“Vorrei che il mondo mi conoscesse. Conoscesse la mia creatività. Il mio idolo? Sono io tra dieci anni. Ma tra dieci anni, sarò io fra venti e fra venti, sarò io fra trenta…”
Durante l’intervista Edoardo ha una finestra alle sue spalle, con cielo azzurro, nuvolette bianche da cartolina e colline verdi. Sembra che la vita gli abbia sorriso e che lui la ricambi con la consapevolezza di doverselo meritare quel sorriso. Come? lasciando un segno.
“Io penso al bisogno di esprimere la creatività. E nella mia continua ricerca ho la necessità di tradurre le emozioni in materia così da poter, attraverso questa, esprimere delle emozioni. Ed è proprio un mio bisogno quello di cercare la perfezione nell’imperfezione. Perchè io sono molto attratto dal contrasto delle cose. Sono attratto dalla bellezza dell’elemento di rottura. Forse è proprio in quello che riconosco la bellezza reale. E mi immagino il design in una casa completamente deformata, in un vaso rotto e ricostruito o colpito da un pugno. Come faccio con i miei vasi.”

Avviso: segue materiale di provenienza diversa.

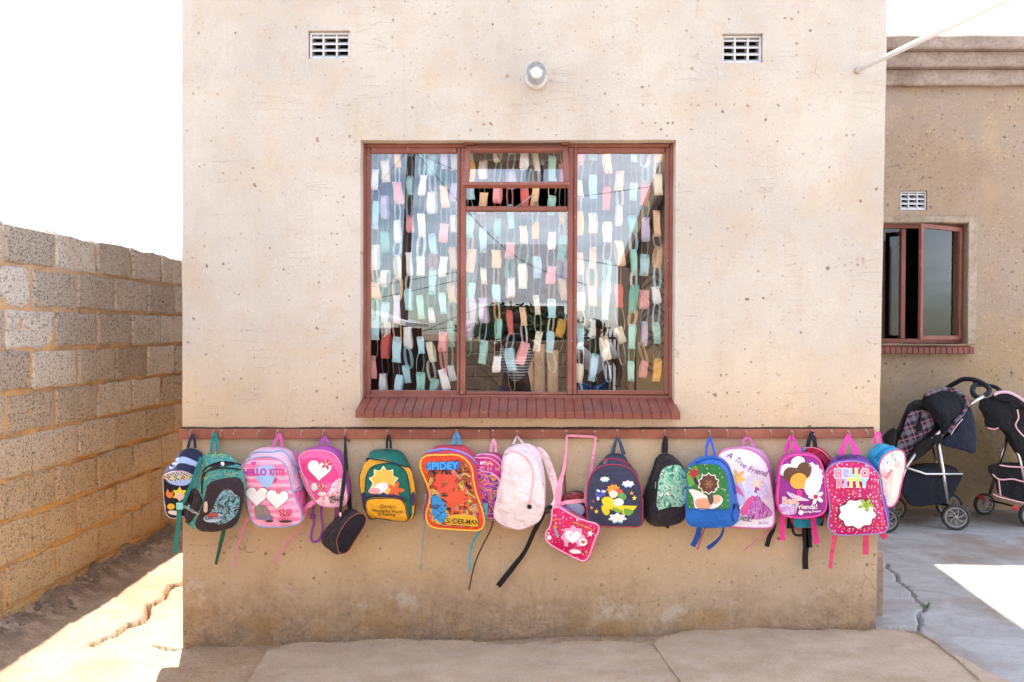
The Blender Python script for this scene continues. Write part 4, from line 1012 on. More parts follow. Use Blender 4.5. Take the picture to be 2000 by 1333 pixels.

Dai discorsi potreste immaginarvi un artista sofferente, smunto, con i denti ingialliti dal fumo e le mani screpolate dal lavoro artigianale. Invece Edoardo è un figo; capelli lunghi, barba incolta, spalle larghe. Ma considerati i discorsi sul contrasto, trovo interessante affrontare il tema con lui che mi ricorda un modello di Tom Ford, piuttosto che un piccolo e stravagante Toulouse Lautrec.
“Non mi è mai interessato prendere bei voti. Mi interessava invece vivere in maniera intensa, vedere posti nuovi, vivere il giorno, la notte. Amo il realismo e nello stesso modo credo nella spiritualità degli eventi. Ma la passione per tante cose può diventare dispersiva. Essere attirati dal mondo, dalla vita, dai sapori, dai posti, può diventare un problema e far perdere il focus in poche cose mirate e concrete. Ma forse è proprio la natura creativa a renderci così. Non credi?”
Lo chiede a me, che sono il re della dispersione e non posso che confermare. Essere passionali, avere voglia sempre di conoscere, di imparare, di amare, ci mette nella condizione di facili fuochi che ardono talmente tanto da spegnersi con la stessa solerzia. Ma non potrei immaginarmi diversamente. E non potrebbe essere diversamente.
Mi dice: “Capita anche a me di riconoscere il talento su certe persone. E sono proprio quelle le persone che mi stupiscono. Poi mi rendo conto che inizio a stupirmi poco, mentre vorrei che mi succedesse più spesso.”
Edoardo tocca un tema estremamente interessante che dimostra quanto sia fondamentale il valore dell’ascolto e della condivisione. Che lo sia per lui è palese. Tanto da lasciarmi parlare nelle mie lunghe digressioni sul tema. Così affronto il concetto dell’onestà intellettuale, mi dilungo sull’errore di giocare sempre a carte scoperte, approfondisco il discorso sulla credibilità e su tante cose che Edoardo ha la pazienza di ascoltare.
“Io sono fatto per la metropoli. Ho bisogno di continui stimoli. Che sia visitare una mostra, conoscere persone, vivere il momento, io devo trovare il mio equilibrio tra impegno e superficialità. Mi alimento di progetti e di spazi. Ma viaggiare per me è come sciacquarsi il viso a due mani con l’acqua gelida. Una botta di adrenalina, di ossigeno, di energia. Riuscire quindi ad unire progetti, viaggi e amore probabilmente è l’obiettivo al quale sto aspirando.”
Ora è a Pesaro. Ma aver vissuto a Madrid e in molti altre città del mondo lo fa scalpitare in quella continua ricerca di apprendere e di gustare ogni secondo della sua vita tra terrena adrenalina e spirituale insegnamento.
Gli chiedo qual’è il suo talento.
“Ho sempre pensato di dover preservare le mie idee. Ho sempre pensato di dover credere nelle mie idee. Mi piace pensare che siano queste a mostrare il mio talento. Spero siano proprio loro a parlare di me. In maniera positiva, ma anche in maniera negativa. Perchè noi siamo le nostre idee.”